Input records
(begin)
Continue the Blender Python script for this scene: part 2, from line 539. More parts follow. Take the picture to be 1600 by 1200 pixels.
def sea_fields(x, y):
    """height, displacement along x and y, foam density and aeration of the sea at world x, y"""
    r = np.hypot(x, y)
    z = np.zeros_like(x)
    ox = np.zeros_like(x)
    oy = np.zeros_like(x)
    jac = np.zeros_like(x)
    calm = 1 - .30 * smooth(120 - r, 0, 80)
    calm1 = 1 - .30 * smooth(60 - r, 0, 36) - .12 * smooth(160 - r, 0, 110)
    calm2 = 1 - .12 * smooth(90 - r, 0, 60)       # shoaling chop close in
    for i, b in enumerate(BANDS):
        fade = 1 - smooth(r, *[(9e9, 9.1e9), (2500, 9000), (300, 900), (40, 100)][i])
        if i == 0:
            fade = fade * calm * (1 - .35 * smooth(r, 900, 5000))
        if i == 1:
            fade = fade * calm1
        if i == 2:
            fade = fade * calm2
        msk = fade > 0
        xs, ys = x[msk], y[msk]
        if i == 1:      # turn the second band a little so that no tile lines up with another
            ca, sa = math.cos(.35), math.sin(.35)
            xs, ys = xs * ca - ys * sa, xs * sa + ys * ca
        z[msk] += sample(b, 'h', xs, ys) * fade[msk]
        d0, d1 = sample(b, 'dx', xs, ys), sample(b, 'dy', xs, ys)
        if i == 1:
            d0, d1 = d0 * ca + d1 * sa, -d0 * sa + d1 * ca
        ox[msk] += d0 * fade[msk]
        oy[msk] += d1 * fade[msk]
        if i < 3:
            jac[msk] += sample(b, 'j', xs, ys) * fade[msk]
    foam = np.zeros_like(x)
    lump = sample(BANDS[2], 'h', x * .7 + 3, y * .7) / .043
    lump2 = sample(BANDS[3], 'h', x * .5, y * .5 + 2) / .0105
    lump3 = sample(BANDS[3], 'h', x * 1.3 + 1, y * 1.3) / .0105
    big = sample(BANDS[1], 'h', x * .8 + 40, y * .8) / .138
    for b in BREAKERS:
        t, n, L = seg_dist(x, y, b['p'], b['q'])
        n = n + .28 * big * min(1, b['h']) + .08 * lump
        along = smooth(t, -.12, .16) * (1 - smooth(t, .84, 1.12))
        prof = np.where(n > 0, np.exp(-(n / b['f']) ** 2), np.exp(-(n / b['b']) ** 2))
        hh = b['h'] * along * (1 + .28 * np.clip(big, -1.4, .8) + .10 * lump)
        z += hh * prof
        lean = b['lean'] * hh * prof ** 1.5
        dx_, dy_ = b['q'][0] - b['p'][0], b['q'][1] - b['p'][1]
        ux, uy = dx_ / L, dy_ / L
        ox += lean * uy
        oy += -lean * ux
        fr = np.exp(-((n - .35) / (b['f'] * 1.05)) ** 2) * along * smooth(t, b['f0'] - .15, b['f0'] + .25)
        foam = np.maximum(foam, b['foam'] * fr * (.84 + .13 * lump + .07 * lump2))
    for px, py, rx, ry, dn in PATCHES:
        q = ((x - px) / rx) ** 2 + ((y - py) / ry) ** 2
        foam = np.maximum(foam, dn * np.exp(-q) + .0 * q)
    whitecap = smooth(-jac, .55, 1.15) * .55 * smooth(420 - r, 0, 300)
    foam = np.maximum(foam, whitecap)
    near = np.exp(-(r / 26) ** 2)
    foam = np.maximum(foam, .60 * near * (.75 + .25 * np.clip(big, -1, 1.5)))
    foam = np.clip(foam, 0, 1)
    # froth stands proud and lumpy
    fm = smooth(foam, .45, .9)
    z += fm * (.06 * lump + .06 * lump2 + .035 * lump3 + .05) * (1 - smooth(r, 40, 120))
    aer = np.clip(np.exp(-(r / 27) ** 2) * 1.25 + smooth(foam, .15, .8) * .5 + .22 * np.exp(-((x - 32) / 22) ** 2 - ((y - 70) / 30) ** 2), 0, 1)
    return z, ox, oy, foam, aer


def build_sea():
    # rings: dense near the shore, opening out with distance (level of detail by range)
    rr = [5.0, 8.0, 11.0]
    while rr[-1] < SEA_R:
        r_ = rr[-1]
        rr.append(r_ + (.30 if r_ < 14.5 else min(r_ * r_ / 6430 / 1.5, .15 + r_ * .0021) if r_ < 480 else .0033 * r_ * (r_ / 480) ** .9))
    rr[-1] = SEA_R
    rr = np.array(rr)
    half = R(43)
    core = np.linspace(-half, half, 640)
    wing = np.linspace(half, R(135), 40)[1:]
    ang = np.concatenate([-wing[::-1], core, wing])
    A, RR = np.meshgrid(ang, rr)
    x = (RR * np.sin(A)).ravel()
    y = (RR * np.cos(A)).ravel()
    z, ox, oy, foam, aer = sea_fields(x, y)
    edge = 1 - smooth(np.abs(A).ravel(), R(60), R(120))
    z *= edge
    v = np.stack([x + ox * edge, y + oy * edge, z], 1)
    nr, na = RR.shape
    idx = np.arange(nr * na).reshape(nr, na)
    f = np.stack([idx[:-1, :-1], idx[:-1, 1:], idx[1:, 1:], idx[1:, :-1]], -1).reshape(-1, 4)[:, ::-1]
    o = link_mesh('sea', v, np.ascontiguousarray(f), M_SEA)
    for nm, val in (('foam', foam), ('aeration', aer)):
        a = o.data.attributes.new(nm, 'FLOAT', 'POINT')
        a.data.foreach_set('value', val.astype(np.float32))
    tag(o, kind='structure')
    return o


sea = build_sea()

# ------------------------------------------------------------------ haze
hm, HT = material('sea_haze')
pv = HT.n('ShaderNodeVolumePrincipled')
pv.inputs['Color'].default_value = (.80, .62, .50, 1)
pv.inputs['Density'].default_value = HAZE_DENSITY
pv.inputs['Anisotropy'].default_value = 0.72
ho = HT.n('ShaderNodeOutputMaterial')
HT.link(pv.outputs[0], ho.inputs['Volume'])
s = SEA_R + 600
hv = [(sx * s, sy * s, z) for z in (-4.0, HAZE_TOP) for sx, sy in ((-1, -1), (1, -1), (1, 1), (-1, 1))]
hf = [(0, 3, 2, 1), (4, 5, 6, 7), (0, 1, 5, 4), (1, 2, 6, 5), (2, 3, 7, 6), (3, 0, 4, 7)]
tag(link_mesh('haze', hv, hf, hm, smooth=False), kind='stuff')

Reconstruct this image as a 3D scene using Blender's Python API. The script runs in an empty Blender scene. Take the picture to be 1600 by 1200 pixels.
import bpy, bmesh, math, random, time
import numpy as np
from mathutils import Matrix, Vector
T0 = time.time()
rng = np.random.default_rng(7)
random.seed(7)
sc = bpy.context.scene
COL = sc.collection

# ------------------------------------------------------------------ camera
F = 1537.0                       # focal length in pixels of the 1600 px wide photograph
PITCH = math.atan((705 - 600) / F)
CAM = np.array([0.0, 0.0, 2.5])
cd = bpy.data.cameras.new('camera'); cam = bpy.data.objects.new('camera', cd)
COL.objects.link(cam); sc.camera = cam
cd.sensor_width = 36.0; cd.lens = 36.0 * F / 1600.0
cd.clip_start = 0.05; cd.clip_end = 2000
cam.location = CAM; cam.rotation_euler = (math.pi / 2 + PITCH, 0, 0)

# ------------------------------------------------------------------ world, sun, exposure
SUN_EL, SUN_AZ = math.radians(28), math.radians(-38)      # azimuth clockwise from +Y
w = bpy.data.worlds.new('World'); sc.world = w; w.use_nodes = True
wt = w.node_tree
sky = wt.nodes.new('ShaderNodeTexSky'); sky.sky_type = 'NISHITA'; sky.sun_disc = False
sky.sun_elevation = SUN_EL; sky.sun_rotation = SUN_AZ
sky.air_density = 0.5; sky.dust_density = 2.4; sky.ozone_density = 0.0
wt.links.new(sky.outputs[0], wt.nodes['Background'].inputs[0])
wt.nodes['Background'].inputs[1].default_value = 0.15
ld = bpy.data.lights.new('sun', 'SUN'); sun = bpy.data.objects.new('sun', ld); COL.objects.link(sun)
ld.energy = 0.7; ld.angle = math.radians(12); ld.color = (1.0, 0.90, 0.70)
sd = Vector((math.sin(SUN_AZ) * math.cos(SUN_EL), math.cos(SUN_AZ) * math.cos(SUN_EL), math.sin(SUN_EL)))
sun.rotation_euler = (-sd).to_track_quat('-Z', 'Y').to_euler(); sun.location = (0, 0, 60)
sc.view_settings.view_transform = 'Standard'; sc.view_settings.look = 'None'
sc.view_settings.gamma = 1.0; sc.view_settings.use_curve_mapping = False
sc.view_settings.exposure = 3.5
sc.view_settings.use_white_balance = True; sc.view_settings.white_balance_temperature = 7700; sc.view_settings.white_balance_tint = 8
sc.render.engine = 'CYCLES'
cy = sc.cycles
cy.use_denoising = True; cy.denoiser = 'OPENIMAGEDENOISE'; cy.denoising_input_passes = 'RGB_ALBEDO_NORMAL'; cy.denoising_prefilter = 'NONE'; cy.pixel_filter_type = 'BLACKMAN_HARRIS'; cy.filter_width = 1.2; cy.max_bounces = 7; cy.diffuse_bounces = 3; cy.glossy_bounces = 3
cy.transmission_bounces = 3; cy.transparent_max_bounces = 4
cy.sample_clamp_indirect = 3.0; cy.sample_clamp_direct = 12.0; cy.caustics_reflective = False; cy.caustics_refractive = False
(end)
What is asked
Extract only the lines from the line with "Reconstruct this image" through the line with "cam.location = CAM;", keeping both end lines exactly as they are.

Full output
Reconstruct this image as a 3D scene using Blender's Python API. The script runs in an empty Blender scene. Take the picture to be 1600 by 1200 pixels.
import bpy, bmesh, math, random, time
import numpy as np
from mathutils import Matrix, Vector
T0 = time.time()
rng = np.random.default_rng(7)
random.seed(7)
sc = bpy.context.scene
COL = sc.collection

# ------------------------------------------------------------------ camera
F = 1537.0                       # focal length in pixels of the 1600 px wide photograph
PITCH = math.atan((705 - 600) / F)
CAM = np.array([0.0, 0.0, 2.5])
cd = bpy.data.cameras.new('camera'); cam = bpy.data.objects.new('camera', cd)
COL.objects.link(cam); sc.camera = cam
cd.sensor_width = 36.0; cd.lens = 36.0 * F / 1600.0
cd.clip_start = 0.05; cd.clip_end = 2000
cam.location = CAM; cam.rotation_euler = (math.pi / 2 + PITCH, 0, 0)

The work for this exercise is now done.